Is there another boom/bust cycle currently ongoing in something other than housing

I think there are two plausible concerns. One is that more people will default on student loans. The other is that student loans will be less used/less available, and that would result in fewer students. There’s a very large industry of schools (especially 2-year and technical schools) that depend on plentiful student loans. (I have a relative just laid off from management of a chain of those schools; they canceled plans to open a dozen campuses two years ago and plan to close half of the ones they already have over the next couple of years. They blame tighter student loan rules as a cause. Of course, that’s an individual company and may not represent the market overall.)

Here’s the government’s plan - according to the New York TImes:

So in the next economic downturn, the university staff will join the ranks of the unemployed.

I’m not sure there is a general tech bubble, but I’ve observed many of the stocks mentioned by Jonathan Chance, in that there is lots of invested capital in those companies and almost none of it (in my opinion) invested wisely. Some companies on that list like Amazon I think has a sustainable business model, Facebook probably does as well, even Twitter with its user base can probably turn a profit at some point with the right advertising setup. But the thing isn’t just whether those companies will collapse or not, but whether people buying at the current valuations are ever going to be rewarded as they expect.

My prediction is absolutely not, and at some point I’d expect these stocks to correct downward to a more reasonable valuation. Companies like IBM, Microsoft, Oracle, that are in the tech industry but have much more normal valuations and whose businesses are mostly infrastructure type business models now where lots of revenue is locked up in long term contracts and purchasing agreements are not overvalued and are basically “safe” blue chip type companies.

I wouldn’t call it a bubble, but I think the utility sector in general is now far overvalued. They got pumped up because their status as regulated monopolies made them a nice, dividend paying safe haven for investors during the roller coaster last few years of the stock market. But these companies are generally viewed as boring precisely because they are going to be consistent earners, consistent, meaning you aren’t going to see sudden swings of profitability increase for these guys. That means that while they may still be “safe” companies, buying at current prices they’re just too expensive for what they offer. You’re buying into a company whose pricing is akin to one you’d expect dramatic growth from, but the company is intrinsically a value company that will not be growing quickly at any point.
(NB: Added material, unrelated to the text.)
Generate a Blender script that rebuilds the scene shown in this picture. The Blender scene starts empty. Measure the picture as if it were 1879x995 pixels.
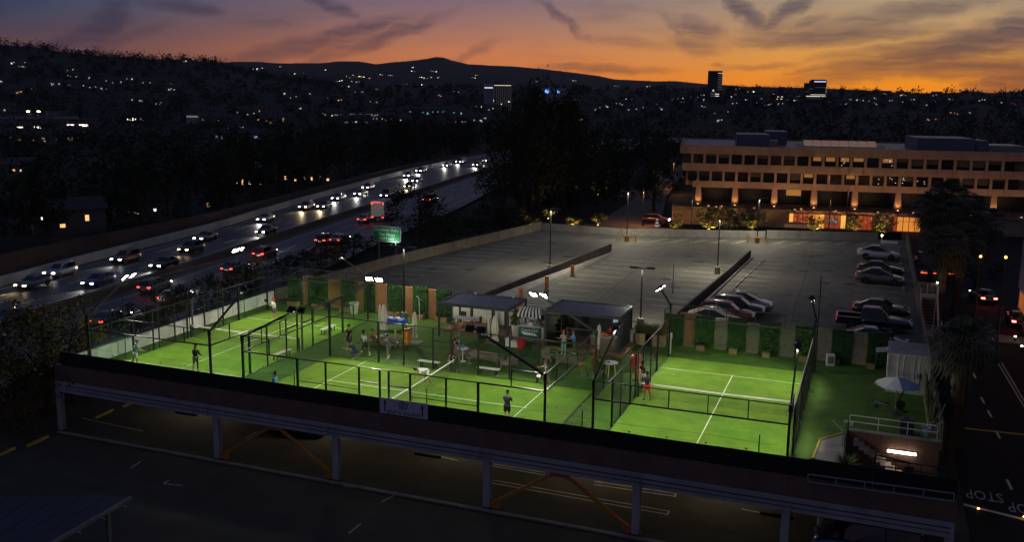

Tech overall isn’t especially highly valued though. Vanguard’s information tech index fund has a PE of 20.8 for example. VGT-Vanguard Information Technology ETF | Vanguard

Compare to the SP500 which has a PE of 19.1.
Also I don’t think stocks are overvalued relative to bonds. The 10 year T Note is near a 50 year low for example. Bonds, OTOH are very frothy. I see 2 broad scenarios:

  1. The Fed tightens ~1-2 years from today, and continues a tightening path like they did during the early 1990s. That would be a disaster for bond prices.

  2. The Fed tightens ~1-2 years from today, but does so at a slower rate: this implies that the economy is experiencing some sort of secular stagnation different than the economy exhibited during the Clinton era.
    Overall, all assets are overvalued and cash pays diddly squat. But that’s not really a bubble.

Related:

“Top Derivatives Expert Estimates Size of the Global Derivatives Market at $1,200 Trillion Dollars … 20 Times Larger than the Global Economy”

http://www.washingtonsblog.com/2012/05/top-derivatives-expert-finally-gives-a-credible-estimate-of-the-size-of-the-global-derivatives-market.html

Health service sector bubble?

If you read closely, you’ll see talk about how these are “notional values.” Those inflate values by many powers of ten. The article admits this and says that it doesn’t matter because if the system fails, banks are responsible for the totals, but this is mostly standard scare tactics. Looking at other financial articles on the site convinces me they are devoted to the boogeyman theory of “it’s all going to end badly.”

I think there is a particular housing market that’s in a bubble, though I disagree with the OP when he writes “I know that in the US the housing recovery is in large part due to wealthy individuals buying houses with cash and renting them out to get better returns than they could get elsewhere.” In small part, maybe.

But New York City ultrahigh-priced condos have insane values. New York magazine ran Stash Pad - The New York real-estate market is now the premier destination for wealthy foreigners with rubles, yuan, and dollars to hide.

It’s full of insane numbers about prices being driven up. And ends with this observation:

That’s a bubble.

Interesting. Do you think that part of it is investors “doubling down” because they don’t want to admit (to themselves) that they’ve made bad investments?